Mr Taylor was raised on a dairy farm at Four Mile Creek, which used to stretch to Green Hills, where he began his collection at age 10.
If he didn’t collect the light agricultural and domestic artifacts at home, odds are he collected them from other farms around Maitland.
But Maitland Regional Museum, which is operating out of Brough House in central Maitland, does not have enough room to house the collection. David Atkinson, the museum collections committee member, spent last Friday cataloguing the wide range of items even if he’s a little short on space to display the items, for now.
Mr Atkinson said it needed at least a 4m x 6m space and it had to be moved from Mr Taylor’s home in One Mile this week.
“I’ve not seen this kind of collection before, a lot of museums have this kind of stuff in them – that come from their own area – this chap’s collection is quite extensive and it’s so eclectic,” he said.

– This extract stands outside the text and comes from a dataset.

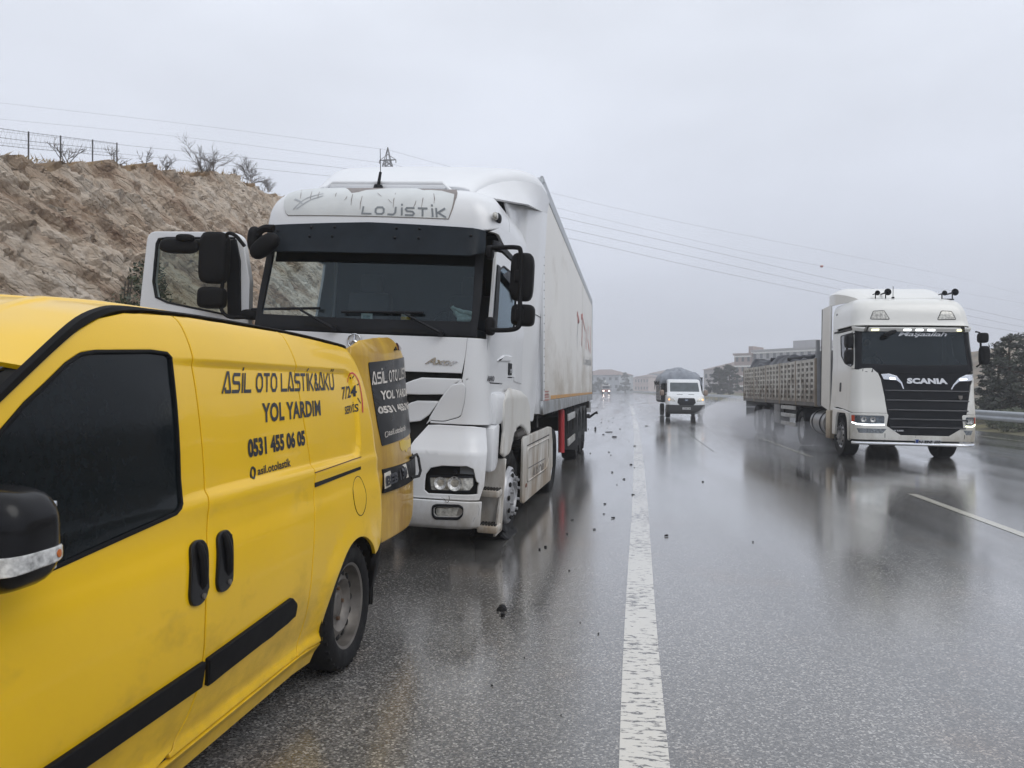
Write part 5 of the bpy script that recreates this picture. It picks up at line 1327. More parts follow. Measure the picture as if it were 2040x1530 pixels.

“It would be a shame if Maitland missed out on it.
“The collection is an eclectic mix of light agricultural and domestic artefacts collected over a lifetime – it ranges from a big old brass water pump that would have been used on a well to a collection of rabbit traps, the only one in the world in fact that covers the whole of a line of traps made by one manufacturer.
“There are rat traps that don’t look like rat traps, tins that are 50 years old … bottles, a rope making machine.
“Some of the items are from iconic properties in the area.”
Mr Atkinson said there were also a range of old clothes irons.
“The ones where you put a billet into the fire to get it real hot, slip it into the iron, clap the back shut and that heats the iron,” he said.
“You would have half a dozen of them on the stove and as they would get cold you would use another one.”
Museum president Dr Janece McDonald said Mr Taylor’s donation had again emphasised the need for a museum space that was large enough to store collections.
“The bottom line is that there are numerous significant collections in Maitland that will be lost if there is not a Maitland Regional Museum to preserve, conserve and exhibit such artefacts and stories,” she said.
“The lack of a specific building and storage space will greatly influence whether this collection can be acquired and kept in the Maitland community.”
Dr McDonald has been instrumental in the campaign for a suitable museum facility.